=== Task prompt ===
Skip the pictures. Set down, word for word, the lines from the start of the material up to and including the line with "except Exception: pass".

=== Dataset content ===
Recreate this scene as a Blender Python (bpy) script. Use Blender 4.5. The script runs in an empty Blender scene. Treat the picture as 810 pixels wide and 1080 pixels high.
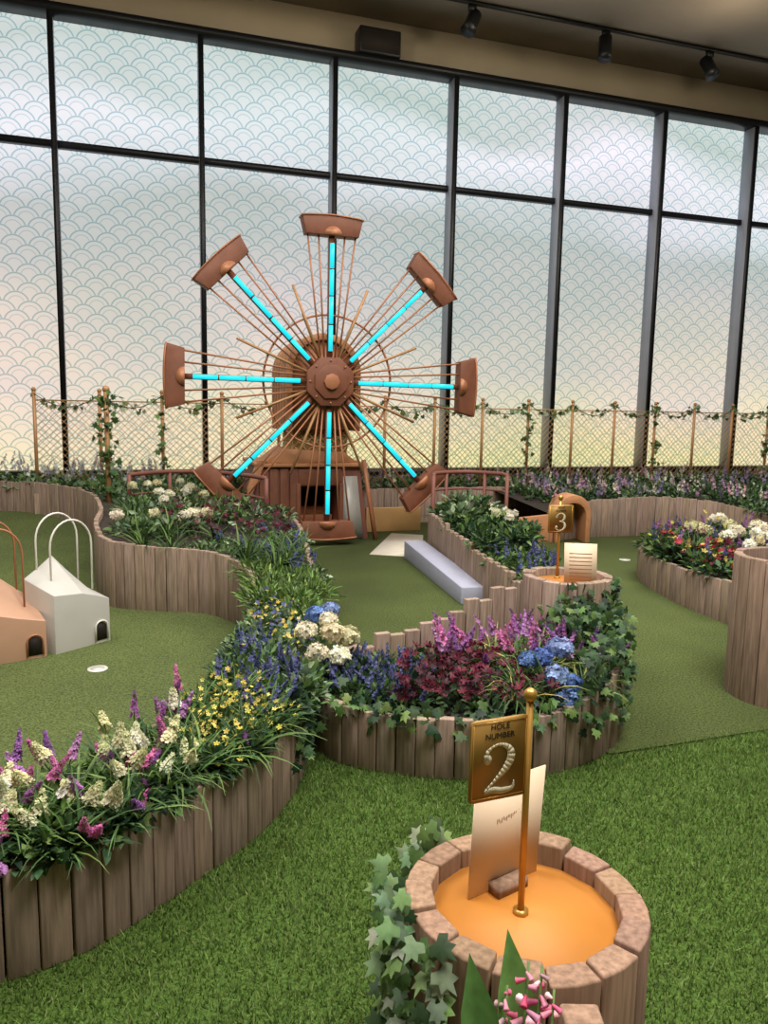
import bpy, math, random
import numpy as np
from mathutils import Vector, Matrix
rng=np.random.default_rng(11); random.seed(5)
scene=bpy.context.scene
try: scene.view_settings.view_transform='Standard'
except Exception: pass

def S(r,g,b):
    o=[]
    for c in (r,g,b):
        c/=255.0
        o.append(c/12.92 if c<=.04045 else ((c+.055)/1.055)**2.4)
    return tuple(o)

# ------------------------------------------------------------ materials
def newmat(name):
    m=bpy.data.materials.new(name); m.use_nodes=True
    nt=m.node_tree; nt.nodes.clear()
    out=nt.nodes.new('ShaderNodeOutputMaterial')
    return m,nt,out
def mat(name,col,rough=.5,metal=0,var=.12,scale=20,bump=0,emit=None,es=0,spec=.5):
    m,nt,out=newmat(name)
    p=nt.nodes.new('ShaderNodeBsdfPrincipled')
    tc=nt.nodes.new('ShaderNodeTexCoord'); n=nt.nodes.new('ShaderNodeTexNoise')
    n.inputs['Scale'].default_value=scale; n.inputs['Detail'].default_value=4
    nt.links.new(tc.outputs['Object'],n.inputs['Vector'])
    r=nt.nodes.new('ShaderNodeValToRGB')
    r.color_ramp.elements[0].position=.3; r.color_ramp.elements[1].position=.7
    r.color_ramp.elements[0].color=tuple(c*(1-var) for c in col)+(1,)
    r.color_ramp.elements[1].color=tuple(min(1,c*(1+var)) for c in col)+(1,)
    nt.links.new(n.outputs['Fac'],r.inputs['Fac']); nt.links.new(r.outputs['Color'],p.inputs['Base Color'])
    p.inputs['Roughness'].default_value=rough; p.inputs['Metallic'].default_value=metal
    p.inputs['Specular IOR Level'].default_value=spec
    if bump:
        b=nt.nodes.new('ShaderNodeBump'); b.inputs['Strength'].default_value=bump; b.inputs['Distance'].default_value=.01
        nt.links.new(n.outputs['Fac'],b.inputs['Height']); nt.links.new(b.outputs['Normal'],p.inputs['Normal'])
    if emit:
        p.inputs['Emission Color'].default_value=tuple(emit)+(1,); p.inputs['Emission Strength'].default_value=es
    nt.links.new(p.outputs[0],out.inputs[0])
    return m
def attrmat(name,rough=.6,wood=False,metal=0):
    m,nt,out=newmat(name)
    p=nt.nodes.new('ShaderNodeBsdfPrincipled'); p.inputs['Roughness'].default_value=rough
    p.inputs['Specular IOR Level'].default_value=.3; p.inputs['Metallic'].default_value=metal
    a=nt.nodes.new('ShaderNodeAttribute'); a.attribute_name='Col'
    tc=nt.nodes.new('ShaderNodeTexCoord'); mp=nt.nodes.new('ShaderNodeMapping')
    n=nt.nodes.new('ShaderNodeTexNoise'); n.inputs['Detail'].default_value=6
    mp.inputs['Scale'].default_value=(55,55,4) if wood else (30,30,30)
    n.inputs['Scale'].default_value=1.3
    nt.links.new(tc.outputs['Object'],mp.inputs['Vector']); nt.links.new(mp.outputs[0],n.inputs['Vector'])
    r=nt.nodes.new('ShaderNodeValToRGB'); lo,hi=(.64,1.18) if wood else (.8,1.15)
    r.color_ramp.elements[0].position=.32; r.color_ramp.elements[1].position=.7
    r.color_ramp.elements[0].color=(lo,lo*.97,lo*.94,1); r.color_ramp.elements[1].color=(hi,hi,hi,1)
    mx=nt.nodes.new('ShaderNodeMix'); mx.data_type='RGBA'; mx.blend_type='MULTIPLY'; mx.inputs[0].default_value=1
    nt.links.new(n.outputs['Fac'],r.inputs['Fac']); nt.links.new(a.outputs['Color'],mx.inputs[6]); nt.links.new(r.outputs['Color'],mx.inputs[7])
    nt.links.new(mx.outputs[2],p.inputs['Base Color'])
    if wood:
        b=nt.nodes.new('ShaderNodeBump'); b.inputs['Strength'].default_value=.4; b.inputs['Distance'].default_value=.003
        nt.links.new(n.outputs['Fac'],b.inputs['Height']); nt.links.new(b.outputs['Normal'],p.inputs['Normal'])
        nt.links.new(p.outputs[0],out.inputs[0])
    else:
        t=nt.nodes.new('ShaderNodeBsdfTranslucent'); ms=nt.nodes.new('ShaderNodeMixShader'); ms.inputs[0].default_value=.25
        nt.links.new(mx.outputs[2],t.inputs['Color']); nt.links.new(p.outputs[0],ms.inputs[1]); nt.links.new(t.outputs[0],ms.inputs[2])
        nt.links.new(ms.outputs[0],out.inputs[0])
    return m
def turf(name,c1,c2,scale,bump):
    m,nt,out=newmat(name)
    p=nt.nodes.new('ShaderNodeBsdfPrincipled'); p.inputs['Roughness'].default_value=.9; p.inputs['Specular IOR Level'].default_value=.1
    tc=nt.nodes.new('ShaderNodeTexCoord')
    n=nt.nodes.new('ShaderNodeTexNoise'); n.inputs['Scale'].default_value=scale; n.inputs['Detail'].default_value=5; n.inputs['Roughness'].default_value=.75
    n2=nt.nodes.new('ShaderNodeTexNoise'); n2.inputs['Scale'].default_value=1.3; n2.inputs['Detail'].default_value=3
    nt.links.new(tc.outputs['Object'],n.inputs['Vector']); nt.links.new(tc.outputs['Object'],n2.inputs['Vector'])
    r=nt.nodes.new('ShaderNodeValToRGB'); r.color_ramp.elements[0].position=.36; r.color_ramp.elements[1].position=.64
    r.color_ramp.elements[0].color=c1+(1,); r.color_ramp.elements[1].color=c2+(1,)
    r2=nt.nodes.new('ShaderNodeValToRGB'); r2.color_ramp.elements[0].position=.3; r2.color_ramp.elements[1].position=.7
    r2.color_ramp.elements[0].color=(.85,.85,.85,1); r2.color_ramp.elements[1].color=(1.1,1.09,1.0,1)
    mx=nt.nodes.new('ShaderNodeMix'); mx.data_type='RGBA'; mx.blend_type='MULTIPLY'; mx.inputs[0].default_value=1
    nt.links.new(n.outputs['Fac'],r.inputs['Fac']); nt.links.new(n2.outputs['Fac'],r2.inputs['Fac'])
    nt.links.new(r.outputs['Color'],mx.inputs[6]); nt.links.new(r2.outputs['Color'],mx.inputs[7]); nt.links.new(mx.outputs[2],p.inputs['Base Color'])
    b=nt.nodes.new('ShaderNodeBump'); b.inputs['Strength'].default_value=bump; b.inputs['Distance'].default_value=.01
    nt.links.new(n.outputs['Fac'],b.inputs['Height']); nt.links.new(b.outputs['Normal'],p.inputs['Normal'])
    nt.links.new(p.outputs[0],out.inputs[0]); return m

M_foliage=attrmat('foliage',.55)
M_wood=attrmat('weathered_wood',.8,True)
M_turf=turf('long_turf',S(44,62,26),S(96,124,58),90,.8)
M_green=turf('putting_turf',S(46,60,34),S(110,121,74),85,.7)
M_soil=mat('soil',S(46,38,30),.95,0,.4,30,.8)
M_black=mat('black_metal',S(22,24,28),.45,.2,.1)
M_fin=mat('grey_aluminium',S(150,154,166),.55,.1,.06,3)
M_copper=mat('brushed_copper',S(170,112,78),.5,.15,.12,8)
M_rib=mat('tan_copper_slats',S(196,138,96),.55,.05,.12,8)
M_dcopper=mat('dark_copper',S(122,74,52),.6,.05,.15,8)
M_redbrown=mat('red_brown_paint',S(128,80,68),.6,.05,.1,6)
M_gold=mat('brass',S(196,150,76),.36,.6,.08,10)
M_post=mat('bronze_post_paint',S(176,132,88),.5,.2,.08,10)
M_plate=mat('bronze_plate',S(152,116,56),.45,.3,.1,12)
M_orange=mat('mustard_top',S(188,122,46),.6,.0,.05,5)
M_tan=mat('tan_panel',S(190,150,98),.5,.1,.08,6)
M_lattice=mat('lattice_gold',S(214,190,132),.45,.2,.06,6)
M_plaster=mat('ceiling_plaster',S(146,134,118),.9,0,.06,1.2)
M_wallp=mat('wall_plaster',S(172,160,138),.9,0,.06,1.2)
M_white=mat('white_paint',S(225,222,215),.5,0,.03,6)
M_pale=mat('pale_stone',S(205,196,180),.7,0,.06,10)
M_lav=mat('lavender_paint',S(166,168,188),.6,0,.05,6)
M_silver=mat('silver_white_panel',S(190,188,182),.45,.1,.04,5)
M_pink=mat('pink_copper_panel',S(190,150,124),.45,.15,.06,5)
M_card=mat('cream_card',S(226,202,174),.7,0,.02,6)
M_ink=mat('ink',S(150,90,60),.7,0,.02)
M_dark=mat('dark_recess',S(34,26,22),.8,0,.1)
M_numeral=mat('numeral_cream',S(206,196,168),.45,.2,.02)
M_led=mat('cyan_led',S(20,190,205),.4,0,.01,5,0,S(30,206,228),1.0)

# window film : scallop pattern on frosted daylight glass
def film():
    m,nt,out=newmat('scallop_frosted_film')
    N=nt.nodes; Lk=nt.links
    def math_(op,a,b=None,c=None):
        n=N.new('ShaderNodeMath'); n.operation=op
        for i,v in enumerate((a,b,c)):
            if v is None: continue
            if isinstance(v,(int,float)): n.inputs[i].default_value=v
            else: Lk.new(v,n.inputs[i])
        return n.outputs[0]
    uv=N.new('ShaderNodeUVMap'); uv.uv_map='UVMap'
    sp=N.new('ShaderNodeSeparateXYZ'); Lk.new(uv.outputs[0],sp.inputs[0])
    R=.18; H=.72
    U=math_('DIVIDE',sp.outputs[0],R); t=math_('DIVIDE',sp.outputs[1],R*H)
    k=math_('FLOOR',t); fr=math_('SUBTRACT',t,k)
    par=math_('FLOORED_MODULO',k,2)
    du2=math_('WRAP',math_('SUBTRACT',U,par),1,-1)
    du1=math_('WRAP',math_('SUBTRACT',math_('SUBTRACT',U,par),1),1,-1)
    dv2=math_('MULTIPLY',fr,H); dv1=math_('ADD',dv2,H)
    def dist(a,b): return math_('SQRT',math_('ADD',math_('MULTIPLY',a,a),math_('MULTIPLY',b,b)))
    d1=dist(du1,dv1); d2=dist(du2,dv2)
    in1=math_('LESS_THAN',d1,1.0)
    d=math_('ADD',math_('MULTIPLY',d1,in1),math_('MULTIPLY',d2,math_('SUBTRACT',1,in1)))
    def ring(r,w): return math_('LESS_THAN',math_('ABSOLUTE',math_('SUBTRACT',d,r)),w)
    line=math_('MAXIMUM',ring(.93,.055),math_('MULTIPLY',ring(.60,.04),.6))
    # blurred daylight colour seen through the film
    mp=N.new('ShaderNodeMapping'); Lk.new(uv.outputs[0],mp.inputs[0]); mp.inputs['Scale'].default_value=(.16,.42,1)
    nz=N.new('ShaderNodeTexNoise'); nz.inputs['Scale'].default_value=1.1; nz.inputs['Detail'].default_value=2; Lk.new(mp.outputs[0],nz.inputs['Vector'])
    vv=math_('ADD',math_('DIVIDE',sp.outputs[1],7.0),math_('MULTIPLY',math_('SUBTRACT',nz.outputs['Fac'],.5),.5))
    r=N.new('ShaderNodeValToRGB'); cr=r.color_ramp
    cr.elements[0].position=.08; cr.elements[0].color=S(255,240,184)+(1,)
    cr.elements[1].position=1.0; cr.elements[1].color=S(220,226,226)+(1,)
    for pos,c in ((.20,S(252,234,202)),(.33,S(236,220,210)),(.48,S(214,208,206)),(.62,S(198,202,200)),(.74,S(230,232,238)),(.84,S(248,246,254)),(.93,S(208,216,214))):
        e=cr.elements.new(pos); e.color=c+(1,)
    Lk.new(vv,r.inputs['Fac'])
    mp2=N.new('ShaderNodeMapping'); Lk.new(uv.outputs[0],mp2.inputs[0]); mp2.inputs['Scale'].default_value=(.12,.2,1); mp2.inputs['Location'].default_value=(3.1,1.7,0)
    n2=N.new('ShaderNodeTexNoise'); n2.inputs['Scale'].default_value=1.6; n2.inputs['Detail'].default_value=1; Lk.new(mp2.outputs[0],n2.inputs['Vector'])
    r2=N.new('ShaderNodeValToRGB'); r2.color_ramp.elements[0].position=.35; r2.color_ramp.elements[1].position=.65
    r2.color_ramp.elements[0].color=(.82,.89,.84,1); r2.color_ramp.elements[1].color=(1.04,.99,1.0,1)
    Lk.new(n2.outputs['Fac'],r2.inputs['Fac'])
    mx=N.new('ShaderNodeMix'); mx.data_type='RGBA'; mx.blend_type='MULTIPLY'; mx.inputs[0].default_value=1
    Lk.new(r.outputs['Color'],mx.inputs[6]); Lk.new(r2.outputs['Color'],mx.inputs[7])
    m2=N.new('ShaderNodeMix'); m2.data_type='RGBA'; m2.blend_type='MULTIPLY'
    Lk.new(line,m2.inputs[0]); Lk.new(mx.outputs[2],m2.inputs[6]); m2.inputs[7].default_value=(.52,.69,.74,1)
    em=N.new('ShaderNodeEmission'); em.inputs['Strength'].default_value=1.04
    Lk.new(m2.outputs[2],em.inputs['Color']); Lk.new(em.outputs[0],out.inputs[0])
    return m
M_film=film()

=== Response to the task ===
Recreate this scene as a Blender Python (bpy) script. Use Blender 4.5. The script runs in an empty Blender scene. Treat the picture as 810 pixels wide and 1080 pixels high.
import bpy, math, random
import numpy as np
from mathutils import Vector, Matrix
rng=np.random.default_rng(11); random.seed(5)
scene=bpy.context.scene
try: scene.view_settings.view_transform='Standard'
except Exception: pass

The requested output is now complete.